We can then really relate to these last lines from the book:
“Atticus, he was real nice...”
His hands were under my chin, pulling up the cover, tucking it around me.
“Most people are, Scout, when you finally see them.”
Two:
"Mockingbirds don't do one thing except make music for us to enjoy. They don't eat up people's gardens, don't nest in corn cribs, they don't do one thing but sing their hearts out for us. That's why it's a sin to kill a mockingbird."
-- Miss Maudie, To Kill a Mockingbird
If we “know” the innocence of the mockingbird, we might not commit the sin of killing it, but does that “knowledge” of its innocence move us to protect it from someone who has no compunction about destroying it? In the instance of failing to act for what cannot act for itself are we not as responsible for the sacrifice of innocence as the person pulling the trigger?
Atticus: “Those are twelve reasonable men in everyday life, Tom’s jury, but you saw something come between them and reason. You saw the same thing that night in front of the jail. When that crew went away, they didn’t go as reasonable men, they went because we were there. There’s something in our world that makes men lose their heads—they couldn’t be fair if they tried.
Jem: “How could they do it, how could they?”
Atticus: “I don’t know, but they did it. They’ve done it before and they did it tonight and they’ll do it again and when they do it—seems that only children weep. Goodnight.”
Like Jem, we may keep saying that we don’t know how “they” could do it, but it takes very little reflection to find the examples where “I” did what “they” did. This kind of complicity with conditioning, the kind that stops us from acting from what we “know,” is another powerful place for exploration. It brings us face to face with fear – the fear of standing up to the tyranny of our conditioning. When we accept we are afraid, what shatters is the hubris of the “I” that can be self-righteous but fails to cast the sole dissenting vote in a jury of its peers.
From a self-hating place, that we don’t do the “right” thing is further proof of our inherent weakness, cowardice, and failure to be the “good/right person.” But if we can bring compassion to the inquiry into what causes us to be complicit with cruelty, indifference, intolerance, and hatred, we see the worthy opponent we’re up against. We can find acceptance and compassion for the human being that is tortured in the prison of conditioned mind and constantly taunted by their jailer.
The programming that controls us reduces us to believing that we are inadequate and unable to face the consequences of defying conditioning. This is part of how we’re kept imprisoned. The intensity of the sensations when we approach an action that crosses the ego-control border is sufficient to cause us to turn back. This is why we practice being indifferent to how “I” feels. To have a direct experience of surviving the worst of ego predictions and ego threats is the only way to build confidence that we are more than a match for it, that when it matters, we won’t give it the power over us that has become the norm. No matter how often we try and fail to transcend the fear of going up against the voices, we practice not giving in to the self-hate.

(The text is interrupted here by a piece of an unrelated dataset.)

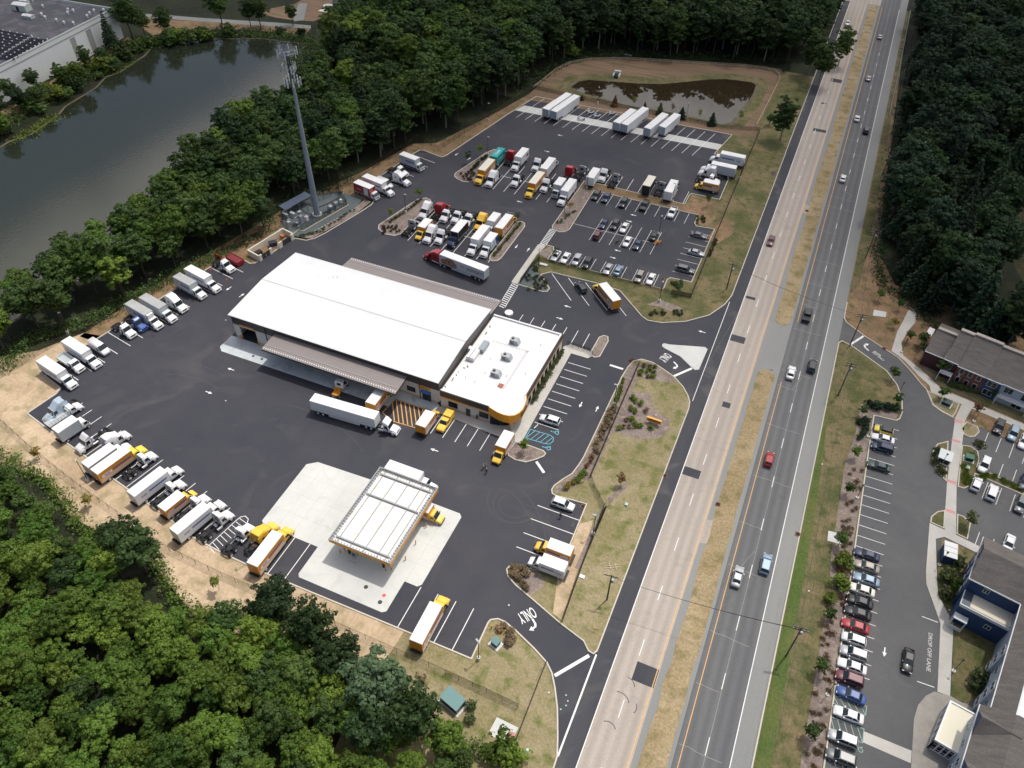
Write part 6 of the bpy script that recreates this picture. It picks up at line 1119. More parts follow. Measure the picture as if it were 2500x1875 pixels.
# ------------------------------------------------------------------ cars measured by their roofs
HT = dict(sedan=1.4, suv=1.68, hatch=1.5, wagon=1.7, pickup=1.6, compact=1.45, van=2.5)
def cr_(kind, c, ij, u, v, deg, label, group, roof=None):
    if len(label.split()) < 5: label += ' in the long kerbside row'
    p = at(ij, u, v, HT[kind]*.72); return place(car(kind, c, roof), {'pickup':'pickup_truck','van':'cargo_van'}.get(kind, 'parked_car'), label, {'pickup':'pickup','van':'van'}.get(kind,'car'), p[0], p[1], deg, group)
def vn(c, ij, u, v, deg, label, group): p = at(ij,u,v,2.3); return place(car('van', c), 'cargo_van', label, 'van', p[0], p[1], deg, group)
vn('white',1,822,1310,W_,'white high roof cargo van in the pond side row',GW); vn('white',10,1098,1518,W_,'white cargo van beside the striped white box truck','trucks along the short upper kerb')
GS = 'cars in the staff car park'; N_, S_ = 90, 270
for kind, c, u, v, deg, lb in (('suv','dark',745,48,270,'dark SUV, leftmost at the top kerb of the staff car park'),('suv','navy',830,68,270,'navy SUV, second from left at the top kerb'),('suv','dark',975,110,270,'dark SUV alone between empty stalls at the top kerb'),('pickup','black',1155,133,270,'black pickup at the top kerb'),('pickup','white',1388,192,270,'white pickup at the top kerb'),
    ('sedan','navy',810,290,270,'dark blue sedan, left end of the middle row'),('suv','dark',905,295,270,'dark SUV in the middle row beside the white sedan'),('sedan','white',983,322,270,'white sedan in the upper half of the middle row'),('suv','maroon',757,378,90,'dark maroon SUV, lower half of the middle row'),('sedan','white',1008,440,270,'white sedan in the lower half of the middle row'),('sedan','navy',1095,465,270,'dark blue sedan beside the lower white sedan'),('sedan','dark',1235,392,90,'dark sedan by the orange barricades'),
    ('sedan','white',405,560,270,'white sedan under the small tree at the lower kerb'),('sedan','white',487,578,270,'white sedan second from the left at the lower kerb'),('suv','silver',583,592,270,'silver SUV at the lower kerb'),('suv','black',670,618,270,'black SUV at the lower kerb'),('sedan','silver',845,672,270,'silver white sedan at the lower kerb'),('sedan','lblue',933,682,90,'pale blue sedan at the lower kerb'),('suv','tan',1110,735,270,'tan SUV at the lower kerb'),('sedan','white',1208,755,270,'white sedan nearest the bare corner of the lower kerb'),
    ('sedan','grey',1615,388,0,'grey sedan at the top of the right kerb'),('sedan','silver',1593,534,0,'silver sedan in the middle of the right kerb'),('wagon','grey',1502,672,0,'grey estate car at the bottom of the right kerb')):
    cr_(kind, c, 21, u, v, deg, lb, GS)
cr_('suv','dark',21,615,823,135,'dark SUV in the slanted stalls','vehicles in the slanted stalls')
cr_('suv','white',22,355,350,180,'white SUV alone in the office stalls beside the blue markings','visitor cars'); cr_('suv','white',22,468,1062,0,'white SUV with a black sunroof at the south east kerb corner','visitor cars')
GR = 'cars in the long kerbside row of the residential car park'
for kind, c, ij, u, v, lb, rf_ in (('compact','lemon',32,1032,442,'yellow compact car with a black roof, top of the row','black'),('sedan','white',32,1025,512,'white sedan beside the yellow compact',None),('suv','navy',32,1020,585,'navy SUV, third from the top of the row',None),('sedan','green',32,990,745,'dark green sedan alone among empty stalls',None),('sedan','navy',32,888,1492,'navy sedan below the empty stalls',None),('sedan','tan',32,885,1590,'tan silver sedan below the navy one',None),
    ('sedan','lblue',33,885,60,'light blue sedan',None),('sedan','cream',33,843,145,'cream sedan',None),('sedan','black',33,828,245,'black sedan, upper of two',None),('sedan','black',33,812,342,'black sedan, lower of two beside the red sedan',None),('sedan','red',33,793,452,'red sedan',None),('hatch','white',33,780,565,'white hatchback beside the red sedan',None),('suv','silver',33,782,680,'silver grey SUV below the white hatchback',None),('sedan','white',33,765,792,'white sedan above the maroon SUV',None),('suv','maroon',33,745,892,'maroon SUV',None),('sedan','blue',33,757,1035,'bright blue sedan beside green hatching',None),('sedan','white',33,735,1202,'white sedan between green hatched aisles',None),('suv','silver',33,690,1400,'silver SUV with dark sides by the crosswalk',None),('suv','grey',33,672,1560,'grey SUV with a long sunroof at the bottom of the picture',None)):
    cr_(kind, c, ij, u, v, 180-(4 if ij == 33 and u > 750 and u < 760 else 0), lb, GR, rf_)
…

The good news is that we don’t have to take on the “injustice out there” to cast a vote for innocence. We can begin where we are. To free the human being caught in a prison of their conditioning is a giant step to ensuring that Tom Robinson doesn’t get convicted again. That’s how we become the Atticus Finch who can take on Tom Robinson’s case and the indifference of his community; that’s how we nurture the willingness that will spend the night in front of the county jail to head off a mob that is spoiling for violence. That’s how we become the Unconditional Acceptance that can see the humanity of the Ewells, the Cunninghams, the Crawfords, and the Finches and still put conditioning on trial.